Right now, I have all the phones in their vlan as an untagged port on the linksys switches. they're trunked back to the main cisco switch into a vlan...

and it seems overkill to pick up a cisco switch that can do a million things when we just need a switch to do less... but, that's not my call... all I can do is offer the best cheaper alternative I can find...

Thanks for the response... it's an ever learning process
 
Some Cisco switches/modules have two different media-types available for the same physical interface. They are clearly labeled on the switch. For example gi0/8 on a 2960G has a big yellow box around an SFP port and an "RJ45" port. You can use one or the other but not both obviously and need to tell switch which transceiver to use using the media-type command.
 
OK It goes up to port gi 0/28 and that is the fiber port.
There wasn't a media-type command which left me confused, so I checked the port status which showed err=disabled and checked the log and discoverred a crc error w/the transceiver. I googled around w/the error code and found the unsupported transceiver command. I enabled and after a short while, the lights came on and i could ping. So it looks like the brand cisco gbics aren't supported?
I wonder if they're the wrong type? or if the IOS needs to be updated...
 
To see which SFPs are supported for your model of switch go to the Cisco website and check the datasheet for it. There are numerous different types out there.
 
Do you have closets on each floor or does all the cabling terminate on the main floor? How fast are the uplinks to the Cisco switch?
 
The SFPs are on the Cisco approved list. That's why we got them. I heard somewhere that we probably need to update the IOS on it, so we're looking into that.

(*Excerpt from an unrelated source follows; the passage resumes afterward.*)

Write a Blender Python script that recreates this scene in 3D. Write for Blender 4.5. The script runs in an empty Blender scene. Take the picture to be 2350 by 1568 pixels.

Each floor has a closet with switches there. Each floor is connected via a fiber uplink.
 
OK so most brands I work with can tag for both voice and data on the port. The linksys switches however I have no clue.

Doing some early googeling :
http://www.cisco.com/en/US/docs/swi.../administration/guide/SRW-US_v10_UG_A-Web.pdf

What I get from this is that these switches don't do dual vlan'ing on a port so you will have to set it on the phones. Most VOIP phones let you do that through their configuration.

Also the QoS settings seem rather static on the linksys switches , and might prove to be a challenge to get right. But I do assume you have a support contract on thoose things so you could always open a support case for implementation problems.

err disabled on CRC's can be a large lsit of issues from bad SFP to dirty fiber , can you test the connection any other way ?(I guess you dotn have a fiber cleaning kit ?)

And may I say that you seem I bit over tasked with the whole project. As someone suggested before this isnt to be taken lightly and I would suggest to ATLEAST get vendor support and probably a consultant over.